Before we go any further, I have a confession: I found myself nodding along with some of this. Yes, of course it’s in nobody’s interests to create unnecessary enmity between Britain and the continent. Of course no one will want to crash the economy. Of course.

I’ve been told by friends on the centre-right that Hannan has a compelling, faintly hypnotic quality when he speaks and, in retrospect, this brief moment of finding myself half-agreeing with him scares the living shit out of me. So from this point on, I’d like everyone to keep an eye on me in case I start going weird, and to give me a sharp whack round the back of the head if you ever catch me starting a tweet with the word, “Friends-”.

Anyway. Shortly after reading things, reality began to dawn for me in a way it apparently hasn’t for Daniel Hannan, and I began cataloguing the ways in which his argument is stupid.

Problem number one: Remarkably for a man who’s been in the European Parliament for nearly two decades, he’s misunderstood the EU. He notes that “deeper integration can be more like a religious dogma than a political creed”, but entirely misses the reason for this. For many Europeans, especially those from countries which didn’t have as much fun in the Second World War as Britain did, the EU, for all its myriad flaws, is something to which they feel an emotional attachment: not their country, but not something entirely separate from it either.

Consequently, it’s neither a club, nor a “protection racket”: it’s more akin to a family. A rational and sensible Brexit will be difficult for the exact same reasons that so few divorcing couples rationally agree not to bother wasting money on lawyers: because the very act of leaving feels like a betrayal.

Or, to put it more concisely, courtesy of Buzzfeed’s Marie Le Conte:

Problem number two: even if everyone was to negotiate purely in terms of rational interest, our interests are not the same. The over-riding goal of German policy for decades has been to hold the EU together, even if that creates other problems. (Exhibit A: Greece.) So there’s at least a chance that the German leadership will genuinely see deterring more departures as more important than mutual prosperity or a good relationship with Britain.

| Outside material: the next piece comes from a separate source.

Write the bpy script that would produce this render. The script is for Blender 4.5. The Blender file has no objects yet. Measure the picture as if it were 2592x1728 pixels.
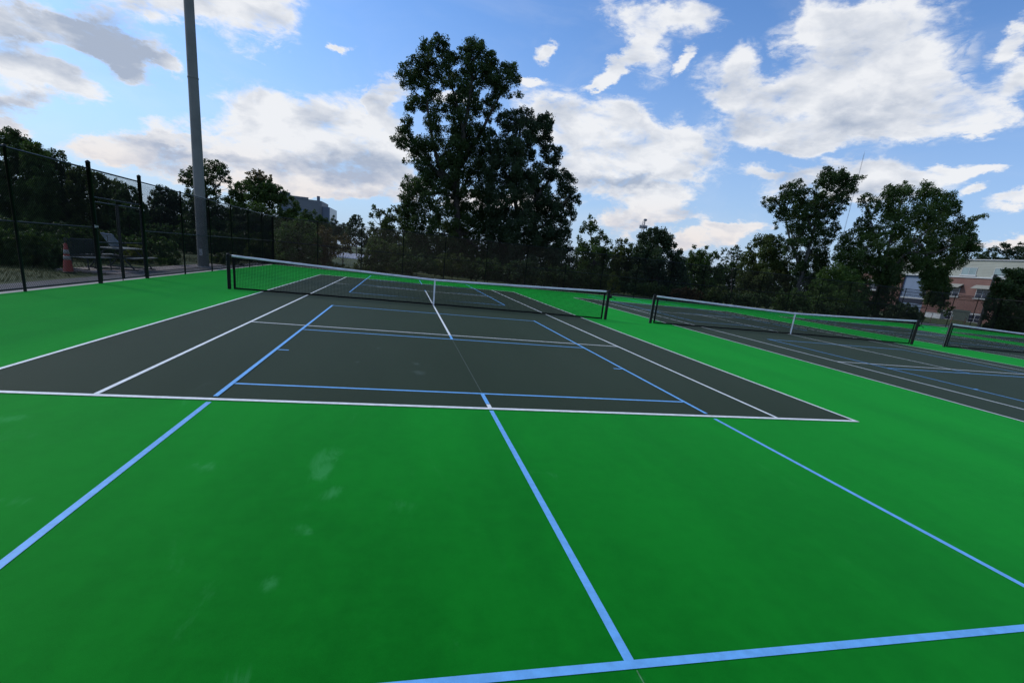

And France, whose presidential candidates are lining up to give Britain a kicking, is mysteriously not mentioned anywhere in either of Daniel’s columns, presumably because doing so would undermine his argument.

So – the list of priorities Hannan describes may look rational from a British perspective. Unfortunately, though, the people on the other side of the negotiating table won’t have a British perspective.

Problem number three is this line from the Con Home piece:

“Might it truly be more interested in deterring states from leaving than in promoting the welfare of its peoples? If so, there surely can be no further doubt that we were right to opt out.”

If there any rhetorical technique more skin-crawlingly horrible, than, “Your response to my behaviour justifies my behaviour”?

I could go on, about how there’s no reason to think that Daniel’s relatively gentle vision of Brexit is shared by Nigel Farage, UKIP, or a significant number of those who voted Leave. Or about the polls which show that, far from the EU’s response to the referendum pushing more European nations towards the door, support for the union has actually spiked since the referendum – that Britain has become not a beacon of hope but a cautionary tale.

But I’m running out of words, and there’ll be other chances to explore such things. So instead I’m going to end on this:

Hannan’s argument – that only an irrational Europe would not deliver a good Brexit – is remarkably, parodically self-serving. It allows him to believe that, if Brexit goes horribly wrong, well, it must all be the fault of those inflexible Eurocrats, mustn’t it? It can’t possibly be because Brexit was a bad idea in the first place, or because liberal Leavers used nasty, populist ones to achieve their goals.

Read today, there are elements of Hannan’s columns that are compelling, even persuasive. From the perspective of 2020, I fear, they might simply read like one long explanation of why nothing that has happened since will have been his fault.